Invece la politica locale resta prigioniera di se stessa. Siena diventa così l’emblema di una crisi più generale che attraversa molte città italiane di medie dimensioni, in cui la persistenza dei notabili e dei gruppi di potere tradizionali impedisce il ricambio e soffoca ogni spinta innovativa. I partiti, svuotati di capacità organizzativa e di visione, inseguono i singoli più che i progetti collettivi. Il rischio concreto è di arrivare ancora una volta al ballottaggio senza un candidato forte capace di vincere al primo turno. Uno scenario già visto, che ha prodotto maggioranze deboli e compromessi al ribasso, governi locali costretti a mediare con chi rappresenta solo una frazione dell’elettorato ma diventa decisivo per far pendere l’ago della bilancia.
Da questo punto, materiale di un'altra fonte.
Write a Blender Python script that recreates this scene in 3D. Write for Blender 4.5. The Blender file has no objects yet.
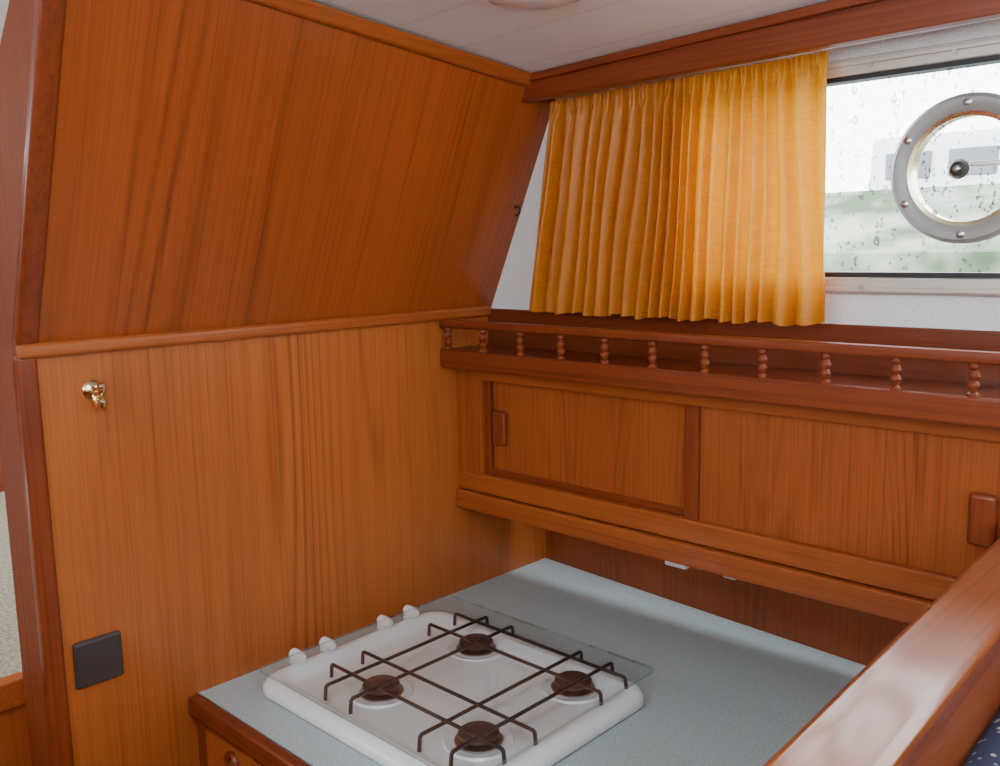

Per cambiare rotta servirebbe un progetto condiviso, una visione capace di ridefinire il ruolo di Siena nel XXI secolo. Serve un’idea di città che guardi oltre il turismo di massa, che investa sul sapere, sulle nuove tecnologie, sulla qualità della vita, sulla partecipazione. Ma chi è in grado di farlo? Chi ha la forza, la credibilità e la capacità di mettere insieme un campo largo senza frantumarlo alla prima difficoltà? La risposta, per ora, non c’è. Eppure il tempo è poco. Siena ha subito profondi cambiamenti, ma senza una politica capace di interpretarli, rischia di restare ferma mentre il mondo intorno corre.
La città può e deve fare di meglio. Ma serve un nuovo inizio. La domanda è: chi sarà in grado di guidare davvero questo passaggio? Chi avrà la forza e la visione per costruire un progetto all’altezza dei cambiamenti che Siena ha già vissuto?